BREWSTER'S MILLIONS (1945). Director: Allan Dwan.
"Turkey?! If it had kept on running we'd have had to pay the actors off in cranberries!"
Monty Brewster (Dennis O'Keefe, pictured) comes home to his girl Peggy (Helen Walker) from the war and learns that he has inherited 8 million dollars from an uncle. But the will has a (frankly ridiculous and possibly unenforceable) stipulation: Monty must spend a million dollars before his thirtieth birthday (about two months), be left with absolutely no assets (which means he can't buy such things as jets and yachts) or he will forfeit all the rest of the money (he can only give 5% to charity). There doesn't seem to be any reason why he can't simply give $100,000 to ten friends, but instead he sets up a business, rents expensive offices, pays inflated salaries -- and keeps making money no matter how hard he tries not to. The old old idea (this was filmed several times before) is a cute one, but this version, despite all the running around and mugging and so on, just seems lifeless, and it's never very funny. Part of the problem is that Dennis O'Keefe is not exactly a skilled comedian a la Bob Hope, although he does do his best. Helen Walker, who was excellent as the sinister Lilith in Nightmare Alley, makes a competent if unamusing leading lady. The supporting cast does their best, but a few genuinely amusing lines are sort of thrown away and lost in the general hysteria/tedium. Eddie "Rochester" Anderson adds to the limited fun.

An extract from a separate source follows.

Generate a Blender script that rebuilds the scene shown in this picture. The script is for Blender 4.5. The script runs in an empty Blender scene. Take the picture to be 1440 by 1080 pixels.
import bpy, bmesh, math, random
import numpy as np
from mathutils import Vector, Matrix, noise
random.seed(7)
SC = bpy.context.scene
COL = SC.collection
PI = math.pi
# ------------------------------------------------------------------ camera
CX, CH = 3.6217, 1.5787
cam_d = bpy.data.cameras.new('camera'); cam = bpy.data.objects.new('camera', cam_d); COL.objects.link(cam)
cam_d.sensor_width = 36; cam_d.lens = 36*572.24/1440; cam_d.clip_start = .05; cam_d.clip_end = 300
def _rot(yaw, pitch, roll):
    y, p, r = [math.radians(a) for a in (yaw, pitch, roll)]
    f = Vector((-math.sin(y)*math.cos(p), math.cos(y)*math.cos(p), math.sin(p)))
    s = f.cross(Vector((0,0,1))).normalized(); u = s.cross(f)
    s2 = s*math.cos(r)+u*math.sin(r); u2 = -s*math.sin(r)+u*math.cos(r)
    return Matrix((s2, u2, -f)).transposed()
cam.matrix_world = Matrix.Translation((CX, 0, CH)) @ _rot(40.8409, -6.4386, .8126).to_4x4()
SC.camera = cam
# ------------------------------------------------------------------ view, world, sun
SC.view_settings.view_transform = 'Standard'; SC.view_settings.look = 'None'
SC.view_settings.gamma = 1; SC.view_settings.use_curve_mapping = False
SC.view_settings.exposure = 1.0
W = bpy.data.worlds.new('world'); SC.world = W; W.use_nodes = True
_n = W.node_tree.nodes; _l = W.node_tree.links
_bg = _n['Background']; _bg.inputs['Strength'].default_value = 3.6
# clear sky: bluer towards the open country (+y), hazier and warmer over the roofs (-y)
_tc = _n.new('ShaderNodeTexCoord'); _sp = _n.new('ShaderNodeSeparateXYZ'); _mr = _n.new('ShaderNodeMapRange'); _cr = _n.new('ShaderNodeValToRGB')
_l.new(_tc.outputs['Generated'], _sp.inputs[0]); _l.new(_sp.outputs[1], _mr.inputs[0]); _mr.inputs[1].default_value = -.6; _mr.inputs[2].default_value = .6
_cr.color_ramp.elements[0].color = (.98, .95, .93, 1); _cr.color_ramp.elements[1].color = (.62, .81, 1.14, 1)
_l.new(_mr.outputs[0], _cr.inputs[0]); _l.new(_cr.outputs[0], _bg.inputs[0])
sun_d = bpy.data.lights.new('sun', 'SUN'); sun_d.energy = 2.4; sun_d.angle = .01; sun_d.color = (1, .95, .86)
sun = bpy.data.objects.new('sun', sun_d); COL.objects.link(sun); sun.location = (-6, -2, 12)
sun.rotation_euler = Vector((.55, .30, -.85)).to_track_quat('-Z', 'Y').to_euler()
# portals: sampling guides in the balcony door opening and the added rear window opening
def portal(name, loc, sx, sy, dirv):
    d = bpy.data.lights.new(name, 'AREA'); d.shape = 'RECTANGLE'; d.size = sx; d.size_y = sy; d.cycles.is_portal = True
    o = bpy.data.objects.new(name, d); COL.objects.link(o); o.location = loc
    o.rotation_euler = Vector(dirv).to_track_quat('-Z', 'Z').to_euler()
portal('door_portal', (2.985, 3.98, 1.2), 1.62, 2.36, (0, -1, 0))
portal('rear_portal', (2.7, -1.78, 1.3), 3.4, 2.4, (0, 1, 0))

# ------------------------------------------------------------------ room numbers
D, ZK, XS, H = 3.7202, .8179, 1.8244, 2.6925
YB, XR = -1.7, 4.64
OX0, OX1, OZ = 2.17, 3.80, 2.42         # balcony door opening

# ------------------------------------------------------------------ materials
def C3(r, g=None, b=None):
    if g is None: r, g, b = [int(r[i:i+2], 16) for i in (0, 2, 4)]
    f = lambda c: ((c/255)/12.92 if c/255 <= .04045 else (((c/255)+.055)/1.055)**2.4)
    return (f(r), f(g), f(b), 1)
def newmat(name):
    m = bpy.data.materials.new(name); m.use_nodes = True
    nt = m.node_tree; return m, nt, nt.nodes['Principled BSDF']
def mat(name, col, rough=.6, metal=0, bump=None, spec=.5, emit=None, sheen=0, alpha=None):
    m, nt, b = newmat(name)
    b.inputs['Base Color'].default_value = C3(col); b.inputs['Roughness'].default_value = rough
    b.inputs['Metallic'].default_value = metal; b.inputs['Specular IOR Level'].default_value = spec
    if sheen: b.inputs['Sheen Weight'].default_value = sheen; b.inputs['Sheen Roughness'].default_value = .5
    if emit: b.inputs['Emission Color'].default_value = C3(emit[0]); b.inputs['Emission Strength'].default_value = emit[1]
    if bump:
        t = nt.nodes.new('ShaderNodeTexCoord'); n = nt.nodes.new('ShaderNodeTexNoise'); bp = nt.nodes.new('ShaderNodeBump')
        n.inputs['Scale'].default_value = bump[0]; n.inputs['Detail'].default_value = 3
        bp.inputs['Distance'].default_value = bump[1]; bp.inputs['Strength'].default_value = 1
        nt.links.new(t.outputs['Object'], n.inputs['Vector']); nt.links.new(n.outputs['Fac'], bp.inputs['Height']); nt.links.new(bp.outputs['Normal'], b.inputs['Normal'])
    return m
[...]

Verdict: Highly forgettable. *1/2.
2 comments:
Couldn't disagree more. BREWSTER'S MILLIONS was one of a handful of comedies made by Edward Small and directed by Allan Dwan that gave Dennis O'Keefe an opportunity at full frontal farce. He was probably the premier farceur of the 40's. Even though most comedies play best with an audience, even I was doubled over in the scene where all his sure-losers are coming up winners, topped off by a come-from-7 behinds win of a toothless nag at 40 to 1. Super supporting cast including a charmingly comic turn by Eddie Anderson.
It moves too fast for the audience to ask "Huh?" and that's just what a good farce should do. But this picture has so many great throwaways you have to back to pick them up.
Now try HI DIDDLE DIDDLE!!
Thanks for your comments, Ray. This one just didn't work for me, but I'm glad you got a kick out of it. O'Keefe did appear in quite a few comedies during this period. I'm not saying he was bad, just that I found others funnier.